Ma lei, che ha la tempra d'acciaio e intimorirebbe un ufficiale dell SS (e forse l'ha fatto) ha visto le lune, e SA che non partorirà prima del dovuto.

Invece quella sera, si siede davanti al fuoco e sente che qualcosa non va.
La sua mamma si allarma, vanno a chiamare la levatrice.
E' febbraio ci sono metri e metri di neve (allora anche le nevicate erano più serie di adesso), la vecchia levatrice è malata, le mandano una ostetrica di 24 anni che ne sa probabilmente meno della nonna Anita.

I parenti venuti per la morte del papà non si fidano, insistono che vada alla maternità e non partorisca in casa. Scelta sicuramente moderna e controcorrente.
Nel frattempo io me la immagino, la nonna Anita, nel pieno delle doglie, che non fa una piega, e magari si mette a lavare a mano pure i calzini.

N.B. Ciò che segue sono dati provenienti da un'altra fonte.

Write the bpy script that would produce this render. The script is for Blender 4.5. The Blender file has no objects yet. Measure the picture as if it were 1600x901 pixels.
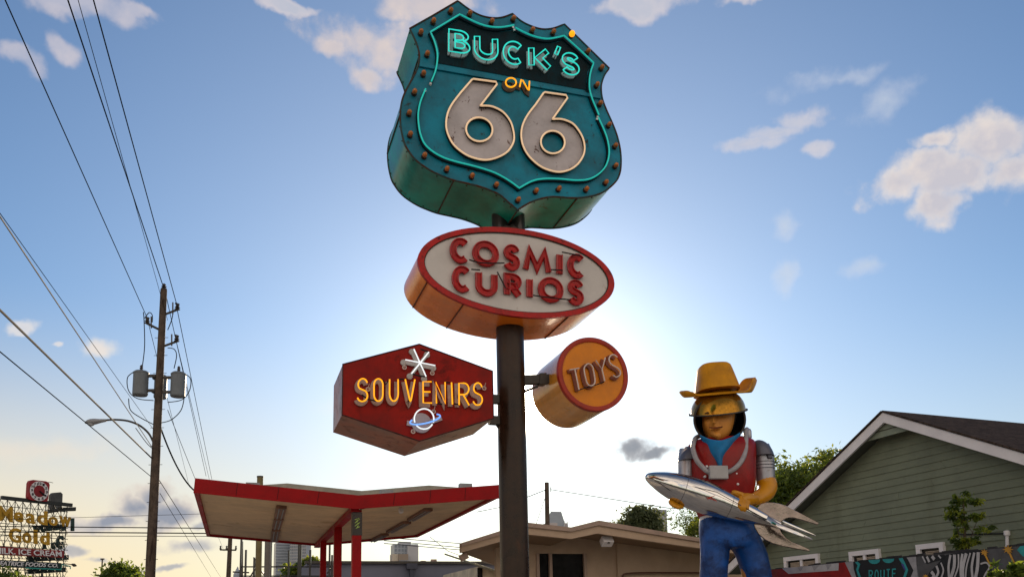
import bpy, math, random
import numpy as np
from mathutils import Vector, Matrix
random.seed(7); rng = np.random.default_rng(7)
R = math.radians
scene = bpy.context.scene
COL = scene.collection
# ------------------------------------------------------------------ camera
F, PITCH, ROLL, PY0 = 1311.4, 0.1587, 0.0202, 759.5
CAM = Vector((0, 0, 1.6))
cp, sp, cr, sr = math.cos(PITCH), math.sin(PITCH), math.cos(ROLL), math.sin(ROLL)
C_R = Vector((cr, sr*sp, -sr*cp)); C_U = Vector((sr, -cr*sp, cr*cp)); C_F = Vector((0, cp, sp))
cam = bpy.data.objects.new('camera', bpy.data.cameras.new('camera')); COL.objects.link(cam)
M = Matrix.Identity(4)
for i in range(3):
    M[i][0] = C_R[i]; M[i][1] = C_U[i]; M[i][2] = -C_F[i]; M[i][3] = CAM[i]
cam.matrix_world = M
cam.data.sensor_width = 36; cam.data.lens = F*36/1600
cam.data.shift_y = (PY0-450.3)/1600; cam.data.clip_start = 0.1; cam.data.clip_end = 20000
scene.camera = cam
def ray(px, py): return C_F + C_R*((px-800)/F) + C_U*((PY0-py)/F)
def hit(px, py, p0, n):
    d = ray(px, py); return CAM + d*((p0-CAM).dot(n)/d.dot(n))
def atY(px, py, Y): return hit(px, py, Vector((0, Y, 0)), Vector((0, 1, 0)))
def atZ(px, py, Z): return hit(px, py, Vector((0, 0, Z)), Vector((0, 0, 1)))
def proj(p):
    d = p-CAM; y = d.dot(C_F); return 800+F*d.dot(C_R)/y, PY0-F*d.dot(C_U)/y
# ------------------------------------------------------------------ render look
scene.render.engine = 'CYCLES'
scene.view_settings.view_transform = 'Standard'; scene.view_settings.look = 'None'
scene.view_settings.exposure = 0.2
scene.cycles.max_bounces = 5; scene.cycles.diffuse_bounces = 3; scene.cycles.glossy_bounces = 3; scene.cycles.transmission_bounces = 3; scene.view_settings.gamma = 1.0
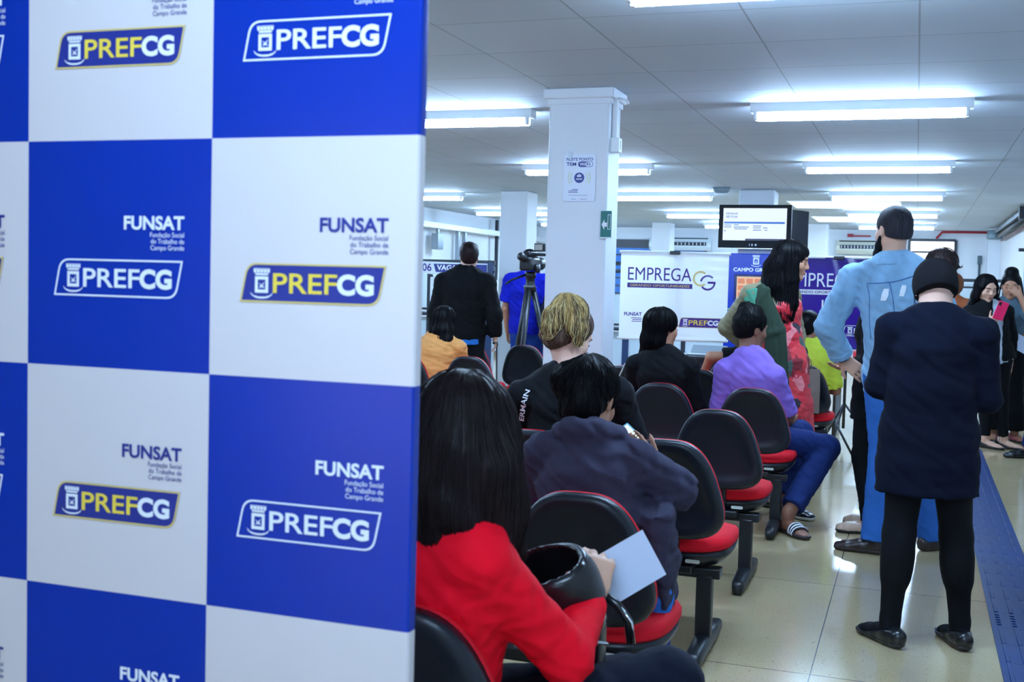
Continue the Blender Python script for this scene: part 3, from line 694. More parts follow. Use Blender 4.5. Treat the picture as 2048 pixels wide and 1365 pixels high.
MB().box((0, -0.081, 1.185), (0.66, 0.004, 0.012)).build('trim_line', mat('lime_line', (150, 220, 130), 0.4), t)
text('lettering', 'AUTO', 0.075, 0.905, 0.17, 0.04, T, M_wprint, t, 0.03)
text('lettering', 'FAÇA', 0.115, 0.82, 0.16, 0.05, T, mat('lime_print', (200, 230, 90), 0.45), t, 0.03)

# ------------------------------------------------------------------ televisions on the column
def tv(x, y, z, rz, w_, h_, lb, picture):
    t = thing('television', lb, 'television', (x, y, z), rz)
    MB().box((0, 0, h_ / 2), (w_, 0.07, h_), bev=0.008).build('casing', mat('tv_black', (3, 6, 14), 0.5, spec=0.2), t)
    MB().box((0, 0.10 if picture else 0.06, h_ / 2), (0.10, 0.16 if picture else 0.06, 0.12)).build('wall_bracket', M_dark, t)
    if picture:
        T = plane_map((-w_ / 2 + 0.052, -0.0365, 0.095), (1, 0, 0), (0, 0, 1)); sw, sh = w_ - 0.104, h_ - 0.135
        MB().prism([(0, 0), (sw, 0), (sw, sh), (0, sh)], T, 0, 0.001).build('screen', mat('tv_screen', (222, 234, 250), 0.4, emit=1.1), t)
        sb = mat('screen_blue', (20, 110, 220), 0.3, emit=0.8); sl = mat('screen_text', (84, 124, 186), 0.4, emit=0.9); sd = mat('screen_taskbar', (40, 40, 110), 0.3, emit=0.3)
        text('screen_lettering', 'SENHA', 0.03, sh * 0.80, 0.135, 0.024, T, sl, t, 0.02, 0.0022); text('screen_lettering', 'SETOR', 0.03, sh * 0.70, 0.135, 0.024, T, sl, t, 0.02, 0.0022)
        m = MB().prism([(0.01, sh * 0.52), (sw - 0.02, sh * 0.52), (sw - 0.02, sh * 0.58), (0.01, sh * 0.58)], T, 0.001, 0.0018); m.build('screen_bar', sb, t)
        m = MB()
        for a, b_, c_ in ((0.012, 0.46, 0.085), (0.012, 0.40, 0.08), (0.012, 0.28, 0.025), (0.12, 0.47, 0.06), (0.12, 0.40, 0.17), (0.13, 0.345, 0.14), (0.34, 0.44, 0.09), (0.34, 0.38, 0.085), (0.34, 0.31, 0.09), (0.45, 0.38, 0.05), (0.47, 0.31, 0.03)):
            m.prism([(a, sh * b_), (a + c_, sh * b_), (a + c_, sh * b_ + 0.009), (a, sh * b_ + 0.009)], T, 0.001, 0.0018)
        m.build('screen_lines', sl, t)
        MB().prism([(sw * 0.36, 0), (sw, 0), (sw, 0.02), (sw * 0.36, 0.02)], T, 0.001, 0.0018).build('taskbar', sd, t)
        m = MB().box((-0.02, -0.037, 0.045), (0.012, 0.004, 0.022)).box((0.02, -0.037, 0.045), (0.02, 0.004, 0.018)).box((-0.05, -0.037, 0.045), (0.006, 0.004, 0.02)); m.build('control_marks', M_wprint, t)
        MB().box((0, -0.033, 0.004), (w_, 0.012, 0.006)).build('lower_trim', M_chrome, t)
    return t
tv(-1.765, 13.33, 1.865, 0, 0.815, 0.50, 'wide black television with queue screen on the far column', True)
tv(-1.40, 13.78, 1.86, math.radians(66), 0.66, 0.48, 'second black television on the side of the far column, screen edge on', False)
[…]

Finalmente, nonostante la neve, il taxi arriva.
La nonna Anita viene messa di fretta su una barella, e non fa in tempo a esser messa su un etto, che partorisce, con ancora indosso la pelliccia.

E' un maschio.

Ora guardo SuperMario e la nonna Anita.
Lui le sorride sdentato.
Lei, anche lei gli sorride, e lo guarda come da in fondo ad un tunnel.
Un tunnel lungo una vita, quasi cent'anni.
Come se ormai non fosse più qui, come se ormai lo guardasse dal cielo.